───── DATA EXCERPT ─────

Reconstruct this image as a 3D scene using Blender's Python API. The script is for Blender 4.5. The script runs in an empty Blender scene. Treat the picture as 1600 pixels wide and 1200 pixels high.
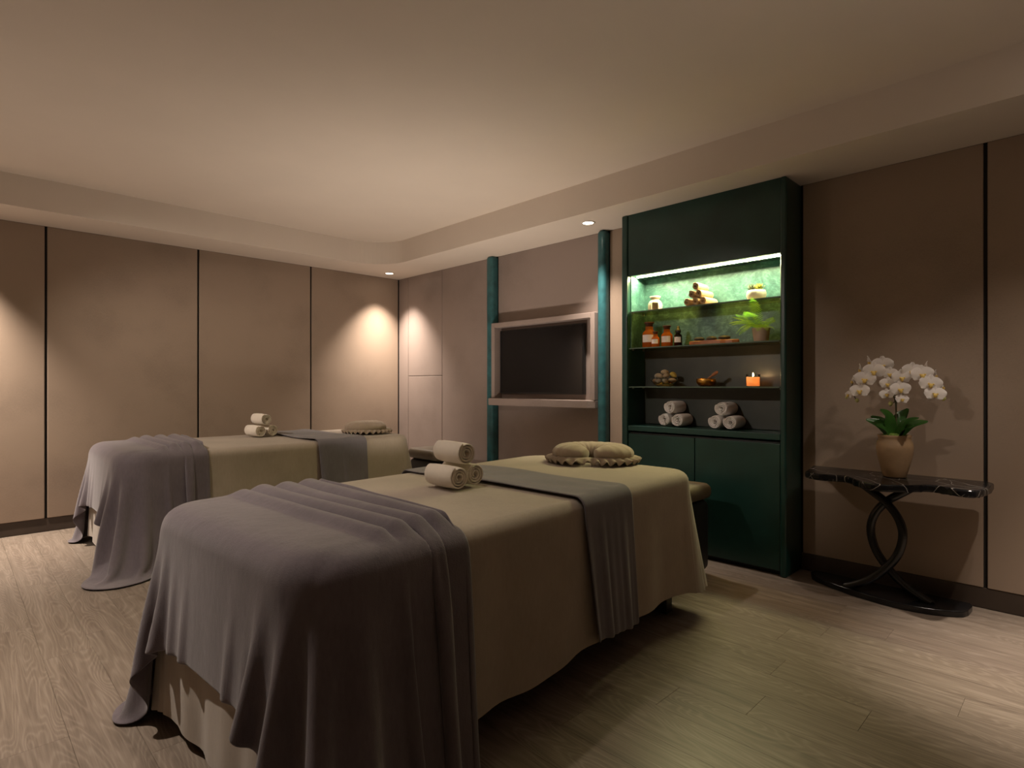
import bpy, bmesh, math, random
import numpy as np
from mathutils import Vector, Matrix

scene = bpy.context.scene
COL = scene.collection
random.seed(11)

# ------------------------------------------------------------------ camera, world, exposure
FPX, CX, CY, CAM_H = 893.0, 800.0, 602.0, 1.25
YAW = math.atan(906 / 893.0)
cam = bpy.data.cameras.new('camera')
cam.sensor_width = 36.0
cam.lens = FPX / 1600.0 * 36.0
cam.shift_y = (CY - 600.0) / 1600.0
cam.clip_start = 0.02
cam_ob = bpy.data.objects.new('camera', cam)
COL.objects.link(cam_ob)
cam_ob.location = (0, 0, CAM_H)
cam_ob.rotation_euler = (math.pi / 2, 0, YAW)
scene.camera = cam_ob

world = bpy.data.worlds.new('world')
scene.world = world
world.use_nodes = True
world.node_tree.nodes['Background'].inputs['Color'].default_value = (0.0, 0.0, 0.0, 1)

scene.view_settings.view_transform = 'Standard'
scene.view_settings.look = 'None'
scene.view_settings.gamma = 1.0
scene.view_settings.use_curve_mapping = False
scene.view_settings.exposure = 0.0

# the room's lamps: (x, y, mounting height, watts, beam angle, blend, aim x, aim y)
SOFFIT, CEIL = 2.607, 2.85
WARM = (1.0, 0.86, 0.73)
DOWNLIGHTS = [      # x, y, height, watts, beam, aim point (None = straight down), label
    (-5.97, 3.80, SOFFIT, 380, 88, None, 'round recessed downlight in the soffit at the far room corner'),
    (-2.95, 3.80, SOFFIT, 190, 84, None, 'round recessed downlight in the soffit beside the green cabinet'),
    (-5.97, -0.10, SOFFIT, 680, 84, None, 'round recessed downlight above the left panelled wall near the camera'),
    (-3.10, -0.35, CEIL, 300, 112, None, 'round recessed ceiling downlight over the floor at the bed feet'),
    (0.28, 2.88, CEIL, 90, 62, (-0.36, 3.82, 0.5), 'round recessed ceiling downlight in front of the console table'),
    (0.12, 3.36, CEIL, 430, 46, None, 'round recessed ceiling downlight right of the console table'),
    (-2.05, 0.90, CEIL, 52, 110, None, 'round recessed ceiling downlight over the nearest massage table'),
    (-2.75, -0.30, CEIL, 290, 28, (-2.05, 4.0, 1.22), 'round recessed ceiling spotlight aimed at the green cabinet'),
    (-1.70, -0.45, CEIL, 105, 13, (-0.80, 3.85, 1.27), 'round recessed ceiling spotlight aimed at the orchid'),
    (-4.60, -0.60, CEIL, 330, 66, (-5.7, 2.1, 0.9), 'round recessed ceiling spotlight aimed at the far massage table'),
]
LED_COLOR = (1.0, 0.92, 0.47)
LED_STRENGTH = 440.0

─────

TASK BRIEF:
Without any pictures, reproduce the lines from the first one in the material through the line that has "from mathutils import Vector, Matrix", exactly as they appear.

OUTPUT FOR THIS EXERCISE:
Reconstruct this image as a 3D scene using Blender's Python API. The script is for Blender 4.5. The script runs in an empty Blender scene. Treat the picture as 1600 pixels wide and 1200 pixels high.
import bpy, bmesh, math, random
import numpy as np
from mathutils import Vector, Matrix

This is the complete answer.